Keberadaan Monumen Pioner Transmigrasi tersebut memiliki arti penting bagi Kemendes PDTT.
Setiap tahunnya seringkali dilaksanakan acara tabur bunga di Komplek Makam Pioner Transmigrasi.
Tabur Bunga dan ziarah ini dilakukan untuk mengingat kembali peristiwa penting dalam sejarah pembangunan transmigrasi di Indonesia.
Staf Ahli Menteri Desa PDTT Bidang Ekonomi Lokal, Ansar Husen mengungkapkan, monumen tersebut didirikan dengan penuh simbolik untuk penghormatan bagi para korban.
"Didirikannya monumen ini untuk mengenang mereka yang telah ditetapkan sebagai pionir pembangunan transmigrasi karena bagian dari transmigran pertama di Indonesia," kata Ansar di laman Kemendes PDTT.
Tugu Monumen yang tingginya tujuh meter dipadukan dengan tiang sebanyak empat buah itu memuat simbol yang mempunyai makna tertentu.
Ukiran pepatah Jawa yaitu "Jer Basuki Mawa Beya" pada monumen tersebut mengandung makna memegang prinsip, bahwa segala usaha untuk mencapai tujuan diperlukan pengorbanan.
Sayangnya, peristiwa kecelakaan tersebut kemudian dibumbui dengan mitos. Terutama soal ritual tolak bala di Jembatan Sewo.

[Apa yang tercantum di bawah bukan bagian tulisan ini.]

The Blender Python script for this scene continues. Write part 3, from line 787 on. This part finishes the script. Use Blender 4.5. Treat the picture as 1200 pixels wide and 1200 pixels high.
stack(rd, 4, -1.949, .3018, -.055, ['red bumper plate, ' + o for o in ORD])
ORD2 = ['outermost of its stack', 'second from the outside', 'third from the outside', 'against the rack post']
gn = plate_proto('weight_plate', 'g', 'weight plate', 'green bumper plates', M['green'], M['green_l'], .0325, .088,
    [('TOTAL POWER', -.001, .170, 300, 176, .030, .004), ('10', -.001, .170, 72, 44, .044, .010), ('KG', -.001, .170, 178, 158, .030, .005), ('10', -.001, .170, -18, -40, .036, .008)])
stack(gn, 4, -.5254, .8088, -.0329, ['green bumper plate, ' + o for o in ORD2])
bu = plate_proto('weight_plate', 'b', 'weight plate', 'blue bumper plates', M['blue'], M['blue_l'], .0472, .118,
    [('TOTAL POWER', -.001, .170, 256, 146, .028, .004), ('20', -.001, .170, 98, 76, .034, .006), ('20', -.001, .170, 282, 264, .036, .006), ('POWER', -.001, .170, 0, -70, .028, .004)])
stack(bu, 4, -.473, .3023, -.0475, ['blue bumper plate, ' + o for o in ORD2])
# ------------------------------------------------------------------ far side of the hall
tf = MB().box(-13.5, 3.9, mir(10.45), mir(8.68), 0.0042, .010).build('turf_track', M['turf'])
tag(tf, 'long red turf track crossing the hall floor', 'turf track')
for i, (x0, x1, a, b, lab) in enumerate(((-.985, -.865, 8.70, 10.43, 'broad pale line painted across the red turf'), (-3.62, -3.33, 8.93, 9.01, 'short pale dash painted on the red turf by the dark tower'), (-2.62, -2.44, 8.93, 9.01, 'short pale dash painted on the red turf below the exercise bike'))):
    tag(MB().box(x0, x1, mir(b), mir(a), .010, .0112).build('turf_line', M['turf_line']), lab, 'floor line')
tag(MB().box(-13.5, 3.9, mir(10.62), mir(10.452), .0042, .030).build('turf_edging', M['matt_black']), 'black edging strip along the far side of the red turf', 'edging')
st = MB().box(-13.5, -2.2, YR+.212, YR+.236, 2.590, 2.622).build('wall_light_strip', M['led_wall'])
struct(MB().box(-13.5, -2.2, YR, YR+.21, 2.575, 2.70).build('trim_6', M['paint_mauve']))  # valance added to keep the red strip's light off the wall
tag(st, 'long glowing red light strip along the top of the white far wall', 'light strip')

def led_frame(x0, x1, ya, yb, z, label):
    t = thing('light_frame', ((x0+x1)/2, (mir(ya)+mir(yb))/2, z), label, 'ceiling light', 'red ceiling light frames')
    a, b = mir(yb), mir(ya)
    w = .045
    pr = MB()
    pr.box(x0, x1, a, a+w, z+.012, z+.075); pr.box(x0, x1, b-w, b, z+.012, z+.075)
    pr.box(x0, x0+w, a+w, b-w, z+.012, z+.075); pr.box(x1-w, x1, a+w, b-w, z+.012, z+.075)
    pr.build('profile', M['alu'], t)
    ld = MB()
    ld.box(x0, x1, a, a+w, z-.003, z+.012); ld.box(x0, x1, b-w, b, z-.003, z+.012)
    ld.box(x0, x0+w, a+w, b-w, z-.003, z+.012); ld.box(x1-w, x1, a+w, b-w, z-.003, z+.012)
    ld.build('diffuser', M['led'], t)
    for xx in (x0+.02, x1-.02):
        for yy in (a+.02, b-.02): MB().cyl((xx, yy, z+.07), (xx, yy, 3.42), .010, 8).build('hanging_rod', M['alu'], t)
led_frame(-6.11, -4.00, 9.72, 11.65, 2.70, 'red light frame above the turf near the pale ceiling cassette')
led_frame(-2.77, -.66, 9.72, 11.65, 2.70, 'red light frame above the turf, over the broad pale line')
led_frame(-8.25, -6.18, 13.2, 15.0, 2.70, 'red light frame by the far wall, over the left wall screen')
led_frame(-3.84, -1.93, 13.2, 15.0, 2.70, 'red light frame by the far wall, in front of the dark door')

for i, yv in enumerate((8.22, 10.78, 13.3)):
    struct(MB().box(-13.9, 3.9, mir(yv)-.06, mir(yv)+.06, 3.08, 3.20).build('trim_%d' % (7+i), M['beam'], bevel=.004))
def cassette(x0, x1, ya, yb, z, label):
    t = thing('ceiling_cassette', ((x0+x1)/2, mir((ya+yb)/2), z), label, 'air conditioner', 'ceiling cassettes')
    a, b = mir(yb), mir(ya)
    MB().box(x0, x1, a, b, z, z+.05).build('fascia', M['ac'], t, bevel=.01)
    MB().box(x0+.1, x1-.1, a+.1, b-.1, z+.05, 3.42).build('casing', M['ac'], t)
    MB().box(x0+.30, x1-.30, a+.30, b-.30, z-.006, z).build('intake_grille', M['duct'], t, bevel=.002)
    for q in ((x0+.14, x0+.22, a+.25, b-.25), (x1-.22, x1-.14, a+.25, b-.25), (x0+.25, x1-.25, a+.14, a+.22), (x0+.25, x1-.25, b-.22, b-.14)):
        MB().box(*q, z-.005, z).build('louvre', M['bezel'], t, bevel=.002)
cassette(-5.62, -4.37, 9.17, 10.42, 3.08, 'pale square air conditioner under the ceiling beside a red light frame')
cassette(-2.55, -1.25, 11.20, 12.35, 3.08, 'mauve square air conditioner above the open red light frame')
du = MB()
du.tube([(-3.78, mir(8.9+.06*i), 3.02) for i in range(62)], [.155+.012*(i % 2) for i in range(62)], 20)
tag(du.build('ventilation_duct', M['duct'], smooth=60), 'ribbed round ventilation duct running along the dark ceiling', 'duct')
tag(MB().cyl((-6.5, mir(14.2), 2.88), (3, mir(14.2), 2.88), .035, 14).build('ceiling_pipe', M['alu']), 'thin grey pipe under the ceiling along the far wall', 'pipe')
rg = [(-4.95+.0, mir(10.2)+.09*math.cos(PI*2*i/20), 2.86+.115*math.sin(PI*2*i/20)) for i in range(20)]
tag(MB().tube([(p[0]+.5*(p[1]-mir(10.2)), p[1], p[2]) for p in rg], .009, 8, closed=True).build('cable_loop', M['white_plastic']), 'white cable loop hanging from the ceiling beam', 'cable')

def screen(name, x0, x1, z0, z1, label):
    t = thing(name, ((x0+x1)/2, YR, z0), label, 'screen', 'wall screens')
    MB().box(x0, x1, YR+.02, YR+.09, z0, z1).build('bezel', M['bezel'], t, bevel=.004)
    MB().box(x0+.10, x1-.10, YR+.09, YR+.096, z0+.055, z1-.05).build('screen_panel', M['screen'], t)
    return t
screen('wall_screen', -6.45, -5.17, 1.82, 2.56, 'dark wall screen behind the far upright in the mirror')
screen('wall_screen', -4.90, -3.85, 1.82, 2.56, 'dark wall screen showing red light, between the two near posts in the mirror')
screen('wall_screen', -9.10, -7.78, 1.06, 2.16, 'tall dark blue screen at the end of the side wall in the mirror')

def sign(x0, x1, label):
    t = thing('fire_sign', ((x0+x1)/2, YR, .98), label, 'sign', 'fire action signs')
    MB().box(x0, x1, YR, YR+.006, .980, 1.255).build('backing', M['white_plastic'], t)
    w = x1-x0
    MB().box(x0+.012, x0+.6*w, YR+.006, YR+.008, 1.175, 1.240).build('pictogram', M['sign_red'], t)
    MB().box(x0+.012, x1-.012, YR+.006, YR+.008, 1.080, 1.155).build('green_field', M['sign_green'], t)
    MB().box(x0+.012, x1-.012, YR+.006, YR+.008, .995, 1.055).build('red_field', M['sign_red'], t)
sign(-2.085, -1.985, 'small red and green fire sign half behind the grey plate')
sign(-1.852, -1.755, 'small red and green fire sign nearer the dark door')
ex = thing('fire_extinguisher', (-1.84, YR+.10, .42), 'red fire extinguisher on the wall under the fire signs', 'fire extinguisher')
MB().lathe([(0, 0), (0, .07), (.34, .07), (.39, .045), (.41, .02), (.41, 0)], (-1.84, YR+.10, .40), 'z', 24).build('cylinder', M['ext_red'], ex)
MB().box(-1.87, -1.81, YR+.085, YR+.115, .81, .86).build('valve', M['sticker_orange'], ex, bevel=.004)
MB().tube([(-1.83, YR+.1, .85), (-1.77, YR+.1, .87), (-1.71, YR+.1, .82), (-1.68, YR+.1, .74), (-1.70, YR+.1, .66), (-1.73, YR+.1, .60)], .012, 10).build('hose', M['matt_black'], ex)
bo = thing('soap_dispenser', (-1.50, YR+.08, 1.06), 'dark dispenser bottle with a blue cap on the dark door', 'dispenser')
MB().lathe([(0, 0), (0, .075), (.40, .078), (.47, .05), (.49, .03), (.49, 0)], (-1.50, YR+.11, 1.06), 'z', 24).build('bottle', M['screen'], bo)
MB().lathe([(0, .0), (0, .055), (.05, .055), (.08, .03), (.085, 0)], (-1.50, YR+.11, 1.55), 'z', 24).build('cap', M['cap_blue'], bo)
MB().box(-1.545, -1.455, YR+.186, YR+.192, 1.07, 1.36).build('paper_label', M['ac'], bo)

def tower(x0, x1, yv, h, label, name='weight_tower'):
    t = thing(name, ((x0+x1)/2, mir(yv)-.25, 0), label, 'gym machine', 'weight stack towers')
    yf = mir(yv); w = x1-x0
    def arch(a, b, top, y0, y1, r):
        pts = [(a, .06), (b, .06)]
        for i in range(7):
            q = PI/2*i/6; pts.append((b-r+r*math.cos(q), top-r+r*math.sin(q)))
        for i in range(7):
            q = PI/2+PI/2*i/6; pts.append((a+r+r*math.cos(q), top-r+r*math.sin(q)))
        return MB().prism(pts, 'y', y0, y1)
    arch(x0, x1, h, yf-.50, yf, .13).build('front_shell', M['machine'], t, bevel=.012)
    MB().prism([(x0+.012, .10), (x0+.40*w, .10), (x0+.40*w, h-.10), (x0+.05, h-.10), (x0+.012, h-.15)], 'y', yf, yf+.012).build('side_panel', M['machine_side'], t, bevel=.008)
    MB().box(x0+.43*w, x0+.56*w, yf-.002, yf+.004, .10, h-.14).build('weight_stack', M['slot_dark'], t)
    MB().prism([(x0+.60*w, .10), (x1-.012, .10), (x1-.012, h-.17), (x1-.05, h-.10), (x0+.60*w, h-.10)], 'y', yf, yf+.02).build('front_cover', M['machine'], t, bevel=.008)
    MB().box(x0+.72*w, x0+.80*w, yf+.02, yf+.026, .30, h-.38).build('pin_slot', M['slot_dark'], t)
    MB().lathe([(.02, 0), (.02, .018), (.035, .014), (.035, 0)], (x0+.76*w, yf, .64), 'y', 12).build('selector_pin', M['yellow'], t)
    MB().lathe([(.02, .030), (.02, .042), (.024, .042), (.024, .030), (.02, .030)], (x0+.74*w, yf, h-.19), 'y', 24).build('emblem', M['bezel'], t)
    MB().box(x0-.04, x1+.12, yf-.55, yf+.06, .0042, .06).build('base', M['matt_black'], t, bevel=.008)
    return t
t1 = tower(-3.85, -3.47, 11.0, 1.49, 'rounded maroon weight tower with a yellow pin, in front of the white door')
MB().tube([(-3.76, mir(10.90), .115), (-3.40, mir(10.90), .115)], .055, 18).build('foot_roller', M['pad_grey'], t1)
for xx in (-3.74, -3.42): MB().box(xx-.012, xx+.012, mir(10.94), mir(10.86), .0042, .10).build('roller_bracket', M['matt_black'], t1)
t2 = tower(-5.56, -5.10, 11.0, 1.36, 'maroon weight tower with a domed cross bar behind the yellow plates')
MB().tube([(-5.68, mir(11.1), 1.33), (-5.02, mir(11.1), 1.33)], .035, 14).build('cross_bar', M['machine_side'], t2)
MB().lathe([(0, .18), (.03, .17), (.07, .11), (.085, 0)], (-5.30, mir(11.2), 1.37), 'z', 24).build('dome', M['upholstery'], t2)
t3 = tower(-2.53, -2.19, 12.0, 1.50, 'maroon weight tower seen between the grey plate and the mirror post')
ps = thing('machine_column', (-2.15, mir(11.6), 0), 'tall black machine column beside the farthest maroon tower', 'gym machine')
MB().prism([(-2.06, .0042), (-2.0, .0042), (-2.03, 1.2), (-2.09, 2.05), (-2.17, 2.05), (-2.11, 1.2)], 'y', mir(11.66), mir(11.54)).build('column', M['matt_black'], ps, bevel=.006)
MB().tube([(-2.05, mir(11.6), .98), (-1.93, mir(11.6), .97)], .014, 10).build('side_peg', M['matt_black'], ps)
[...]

BACA JUGA:Pengalap Tawur Jembatan Sewo dan Mitos Saidah Saeni hingga Kecelakaan Rombongan Transmigrasi
Bahkan kejadian kecelakaan tragis tersebut seolah sudah terlupakan seiring waktu berjalan. Yang lebih menonjol adalah keberadaan pengalap tawur atau penyapu koin di Jembatan Sungai Sewo.
Mereka memanfaatkan keyakinan masyarakat untuk tolak bala dengan melakukan tawur koin di Jembatan Sewo.
Kepercayaan itu, diantaranya diyakini pengendara dari Jawa Tengah, supaya diberi selamat dalam perjalanan.